Five or six years after Berlandier's trip, Thomas Drummond, a Scottish naturalist, ventured to Texas under the sponsorship of Sir William Jackson Hooker, who was later keeper of the Royal Botanic Gardens at Kew, England. Hooker used material collected under hazardous conditions in that raw new land by Berlandier and Drummond to describe and name the two new lupines they had discovered.
Ten years after Hooker's description of the Texas lupine had been published, the methodical German geologist Ferdinand von Roemer made notes on the lupines he saw near. Gonzales while on an eighteen-month collecting expedition to Texas, saying, "They covered the hills with color." As yet they were not called bluebonnets.
Other than the reports of these three trained naturalists, a search of the literature for further evidence failed to produce a clue. Even the highly observant Frederick Law Olmsted, who seemed to miss nothing as he rode his trusted horse through the limitless expanses of Texas, failed to make note of the bluebonnet. He mentions the grapevine and Spanish moss, even spending some space on the "mesquit," describing it as "a short thin tree of the locust tribe, whose branches are thick set with thorns, and bears, except in this respect, a close resemblance to a straggling, neglected peach-tree." So we know he looked closely, but not a word of recognition to something as conspicuous as a prairie covered with bluebonnets. In Marilyn McAdams Sibley's reviews of the accounts of journeys of many early travelers, we are told that "history passed in review along the highways of Texas in the century 1761-1860," but evidently no one seemed to notice, or if they did they failed to leave records of their impression of our little blue friend.

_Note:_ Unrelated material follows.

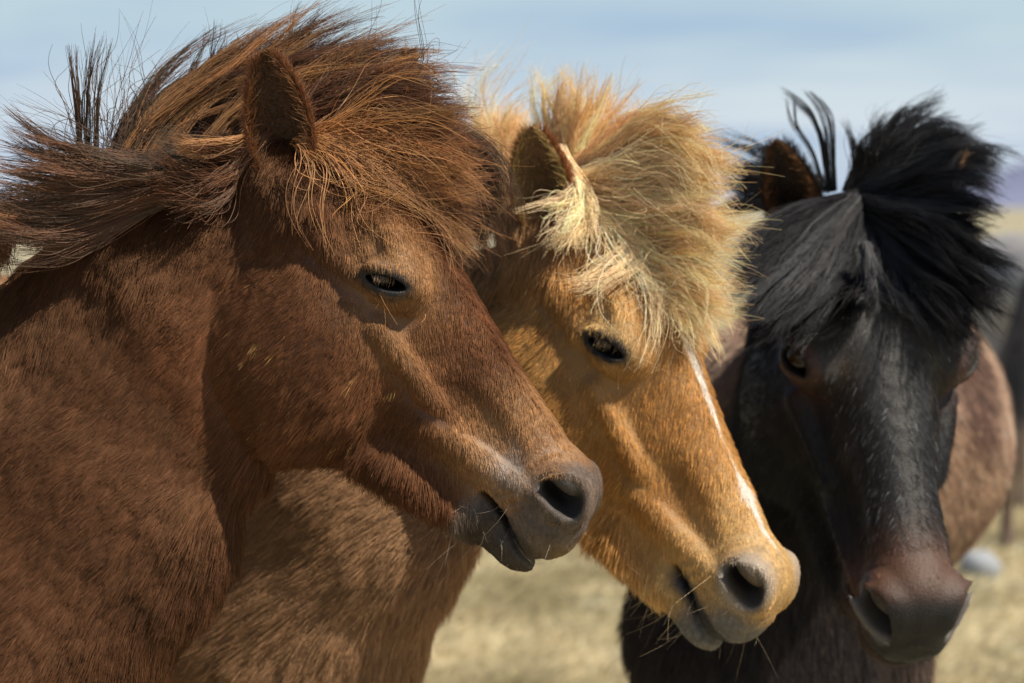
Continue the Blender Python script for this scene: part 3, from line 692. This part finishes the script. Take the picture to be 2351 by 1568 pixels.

Could it be that the bluebonnet was not so widespread or so plentiful during the first 150 years of Texas history? I don't think so. Those first hardy newcomers to the vast region we now know as Texas were just too busy with other things. The elements, in the form of blue northers and hurricanes, occupied their attention, along with hostile, mounted Indians, to name but two diverting factors.
After those intrepid pioneer Texians constructed shelter from the weather, they assured themselves of their next meal of corn pone and fried fatback with an occasional bit of game, a few vegetables, or an egg or two. Then they went on to "solve" their Indian problems. They were now ready to look at the big new territory. Or were they? Not just yet. Not before they had wrested Texas from Mexico as the sounds of the Alamo, Goliad, and San Jacinto rang in their ears; shaped it into a recognized republic; been admitted to the United States of America as the Lone Star State; settled their border dispute with their neighboring republic in the Mexican War of 1846; fought and bled with the Confederate States of America for what they believed to be their state's rights; endured the humiliation of Reconstruction; established far-spreading ranching empires; and discovered an ocean of black gold-oil, were they ready for some of the niceties of life ... such as, flowers. Namely, a state flower.